Campaign Talk Is Cheap, Real Climate Leadership Is Priceless

I recently called on Senators McCain, Clinton, and Obama to return to their day jobs long enough to actively support the global warming bill that will likely come to a Senate vote next week. Now a New York Times editorial is doing the same. It’s becoming more and more obvious that any delay in tackling global warming--even a pause while one of those candidates becomes president--will cost the American economy dearly.

In 2006, the Stern Report drew a similar conclusion about the economy of the entire globe. Now we have news about the American economy in particular. Last week, a study done by researchers at Tufts University (and co-sponsored by NRDC) found that the cost to America of doing nothing about global warming could range from $1.9 trillion to $3.8 trillion annually by 2100.

In other words, inaction may be politically expedient, but it is not cheap.

For seven years, Bush justified his paralysis on global warming by saying the science wasn’t clear. That canard has been soundly defeated, so the president has turned more recently to the claim that tackling global warming will bankrupt the economy.

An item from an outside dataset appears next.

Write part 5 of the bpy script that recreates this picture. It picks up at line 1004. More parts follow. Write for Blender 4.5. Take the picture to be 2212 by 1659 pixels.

This latest Bush defense is as invalid as the scientific-doubt one. As the New York Times points out, every serious study shows that taking action to curb global warming will not damage the economy. In fact, most show that a well-constructed program could generate economic gains for the economy as a whole and for individual consumers.

So once again I want to remind the presidential candidates that campaign talk may be cheap, but actually steering America away from a climate-induced depression and into a cleaner, more sustainable economic future is priceless.